— begin —
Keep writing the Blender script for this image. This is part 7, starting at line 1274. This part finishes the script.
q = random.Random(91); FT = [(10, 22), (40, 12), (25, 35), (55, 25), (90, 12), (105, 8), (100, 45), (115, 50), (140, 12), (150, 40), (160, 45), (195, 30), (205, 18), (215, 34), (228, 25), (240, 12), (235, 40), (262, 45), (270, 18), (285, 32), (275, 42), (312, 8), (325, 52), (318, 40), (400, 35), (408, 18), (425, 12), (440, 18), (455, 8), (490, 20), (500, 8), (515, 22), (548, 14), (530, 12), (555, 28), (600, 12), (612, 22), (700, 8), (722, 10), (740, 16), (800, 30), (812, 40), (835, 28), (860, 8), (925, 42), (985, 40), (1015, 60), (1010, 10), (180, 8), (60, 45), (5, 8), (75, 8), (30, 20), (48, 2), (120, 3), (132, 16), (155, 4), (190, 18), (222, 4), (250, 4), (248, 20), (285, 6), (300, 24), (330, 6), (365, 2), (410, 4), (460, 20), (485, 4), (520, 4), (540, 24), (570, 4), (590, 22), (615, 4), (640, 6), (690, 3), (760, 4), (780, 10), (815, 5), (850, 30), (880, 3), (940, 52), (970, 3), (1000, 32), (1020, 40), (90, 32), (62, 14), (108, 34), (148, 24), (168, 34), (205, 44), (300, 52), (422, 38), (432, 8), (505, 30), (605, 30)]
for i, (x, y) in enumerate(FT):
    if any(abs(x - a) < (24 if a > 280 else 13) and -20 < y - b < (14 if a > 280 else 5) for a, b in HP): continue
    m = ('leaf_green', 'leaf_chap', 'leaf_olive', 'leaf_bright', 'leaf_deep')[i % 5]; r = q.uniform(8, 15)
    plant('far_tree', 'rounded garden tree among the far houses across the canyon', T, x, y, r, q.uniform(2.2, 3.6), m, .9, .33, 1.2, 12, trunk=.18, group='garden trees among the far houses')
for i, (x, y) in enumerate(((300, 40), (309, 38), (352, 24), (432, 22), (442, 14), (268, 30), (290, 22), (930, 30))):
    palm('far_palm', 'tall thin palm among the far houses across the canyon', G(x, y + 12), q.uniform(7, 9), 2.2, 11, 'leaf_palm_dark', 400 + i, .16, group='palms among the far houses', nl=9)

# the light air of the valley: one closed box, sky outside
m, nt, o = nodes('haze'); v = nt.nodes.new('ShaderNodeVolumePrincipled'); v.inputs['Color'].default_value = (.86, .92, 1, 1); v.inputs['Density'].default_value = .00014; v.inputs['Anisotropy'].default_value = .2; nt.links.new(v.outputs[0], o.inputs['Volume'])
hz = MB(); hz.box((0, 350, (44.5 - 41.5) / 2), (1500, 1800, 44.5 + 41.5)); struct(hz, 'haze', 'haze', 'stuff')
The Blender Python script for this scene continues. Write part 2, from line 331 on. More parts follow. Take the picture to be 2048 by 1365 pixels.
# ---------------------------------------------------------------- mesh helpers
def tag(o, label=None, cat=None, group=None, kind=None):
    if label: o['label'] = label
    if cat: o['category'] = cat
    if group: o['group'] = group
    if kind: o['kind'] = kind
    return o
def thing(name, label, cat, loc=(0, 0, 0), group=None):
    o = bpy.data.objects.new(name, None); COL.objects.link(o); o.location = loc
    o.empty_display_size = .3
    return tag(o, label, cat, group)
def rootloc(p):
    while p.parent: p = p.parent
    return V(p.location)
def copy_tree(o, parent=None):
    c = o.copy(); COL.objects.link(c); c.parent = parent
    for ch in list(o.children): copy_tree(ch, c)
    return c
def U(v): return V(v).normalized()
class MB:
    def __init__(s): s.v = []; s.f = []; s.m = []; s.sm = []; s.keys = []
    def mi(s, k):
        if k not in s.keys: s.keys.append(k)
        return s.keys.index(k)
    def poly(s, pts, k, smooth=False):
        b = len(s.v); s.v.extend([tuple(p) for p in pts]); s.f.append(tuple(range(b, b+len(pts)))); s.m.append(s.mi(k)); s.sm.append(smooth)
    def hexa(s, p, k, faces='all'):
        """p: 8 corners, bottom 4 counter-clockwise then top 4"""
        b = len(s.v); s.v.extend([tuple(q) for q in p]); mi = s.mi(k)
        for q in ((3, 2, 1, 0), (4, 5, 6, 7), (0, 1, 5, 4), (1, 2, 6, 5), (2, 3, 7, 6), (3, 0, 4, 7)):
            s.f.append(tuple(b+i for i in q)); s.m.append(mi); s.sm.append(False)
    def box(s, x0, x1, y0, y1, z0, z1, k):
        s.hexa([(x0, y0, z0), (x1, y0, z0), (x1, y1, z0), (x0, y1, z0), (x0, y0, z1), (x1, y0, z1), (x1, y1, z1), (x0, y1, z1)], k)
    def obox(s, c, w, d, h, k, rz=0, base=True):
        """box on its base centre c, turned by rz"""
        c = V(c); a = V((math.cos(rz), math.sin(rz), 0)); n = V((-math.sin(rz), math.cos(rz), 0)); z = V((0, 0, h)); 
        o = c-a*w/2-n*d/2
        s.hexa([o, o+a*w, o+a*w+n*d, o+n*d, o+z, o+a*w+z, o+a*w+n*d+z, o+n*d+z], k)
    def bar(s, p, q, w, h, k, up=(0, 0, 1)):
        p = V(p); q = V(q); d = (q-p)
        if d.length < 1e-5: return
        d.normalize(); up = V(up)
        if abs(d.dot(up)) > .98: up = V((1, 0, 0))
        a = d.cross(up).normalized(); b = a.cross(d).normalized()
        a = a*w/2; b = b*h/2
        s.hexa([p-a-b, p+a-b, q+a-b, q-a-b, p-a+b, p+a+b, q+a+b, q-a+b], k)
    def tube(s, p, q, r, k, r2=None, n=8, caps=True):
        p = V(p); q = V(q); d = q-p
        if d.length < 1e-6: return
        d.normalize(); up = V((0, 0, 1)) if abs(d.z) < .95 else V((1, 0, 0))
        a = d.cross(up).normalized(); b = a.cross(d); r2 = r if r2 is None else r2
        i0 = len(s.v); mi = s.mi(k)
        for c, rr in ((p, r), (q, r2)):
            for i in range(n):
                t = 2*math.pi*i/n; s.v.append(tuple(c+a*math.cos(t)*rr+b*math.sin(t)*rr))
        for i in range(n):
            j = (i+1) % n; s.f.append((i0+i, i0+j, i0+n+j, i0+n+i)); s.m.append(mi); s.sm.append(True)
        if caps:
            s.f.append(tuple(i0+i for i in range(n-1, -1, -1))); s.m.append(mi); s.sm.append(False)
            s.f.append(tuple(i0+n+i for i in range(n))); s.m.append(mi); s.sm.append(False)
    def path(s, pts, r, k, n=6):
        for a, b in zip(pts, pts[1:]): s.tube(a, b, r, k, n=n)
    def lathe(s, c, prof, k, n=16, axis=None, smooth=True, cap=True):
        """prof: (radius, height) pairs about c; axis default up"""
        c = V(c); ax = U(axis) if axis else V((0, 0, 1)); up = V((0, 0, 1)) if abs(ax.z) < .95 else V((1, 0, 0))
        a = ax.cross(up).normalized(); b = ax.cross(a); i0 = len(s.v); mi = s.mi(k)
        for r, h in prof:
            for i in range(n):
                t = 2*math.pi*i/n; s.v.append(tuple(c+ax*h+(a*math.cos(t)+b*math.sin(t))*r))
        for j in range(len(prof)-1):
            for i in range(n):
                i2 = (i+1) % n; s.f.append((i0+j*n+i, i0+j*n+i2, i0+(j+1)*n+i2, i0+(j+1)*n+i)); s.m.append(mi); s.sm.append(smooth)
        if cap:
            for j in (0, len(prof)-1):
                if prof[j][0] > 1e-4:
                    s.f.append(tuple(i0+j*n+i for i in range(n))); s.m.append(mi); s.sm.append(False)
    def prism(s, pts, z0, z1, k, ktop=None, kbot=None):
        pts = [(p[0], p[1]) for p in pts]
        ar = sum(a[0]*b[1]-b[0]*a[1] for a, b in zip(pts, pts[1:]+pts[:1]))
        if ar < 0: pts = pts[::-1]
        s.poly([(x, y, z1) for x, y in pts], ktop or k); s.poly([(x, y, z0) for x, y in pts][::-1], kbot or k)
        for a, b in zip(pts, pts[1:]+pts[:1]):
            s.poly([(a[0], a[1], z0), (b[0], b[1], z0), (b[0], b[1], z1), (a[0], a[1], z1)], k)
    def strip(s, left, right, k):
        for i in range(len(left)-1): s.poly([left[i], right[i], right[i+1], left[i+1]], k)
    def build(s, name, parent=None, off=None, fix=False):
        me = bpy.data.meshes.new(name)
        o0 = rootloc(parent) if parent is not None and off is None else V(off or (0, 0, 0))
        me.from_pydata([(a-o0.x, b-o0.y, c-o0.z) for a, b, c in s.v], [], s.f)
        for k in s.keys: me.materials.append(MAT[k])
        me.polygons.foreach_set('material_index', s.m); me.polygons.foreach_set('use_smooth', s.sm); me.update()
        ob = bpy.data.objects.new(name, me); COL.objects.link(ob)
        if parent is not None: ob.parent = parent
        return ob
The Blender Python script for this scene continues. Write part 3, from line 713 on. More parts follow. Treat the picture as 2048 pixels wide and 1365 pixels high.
— end —
Task requirements
Look through the material above and work out how many of its lines contain "follow". State the number only.

Answer to this task
2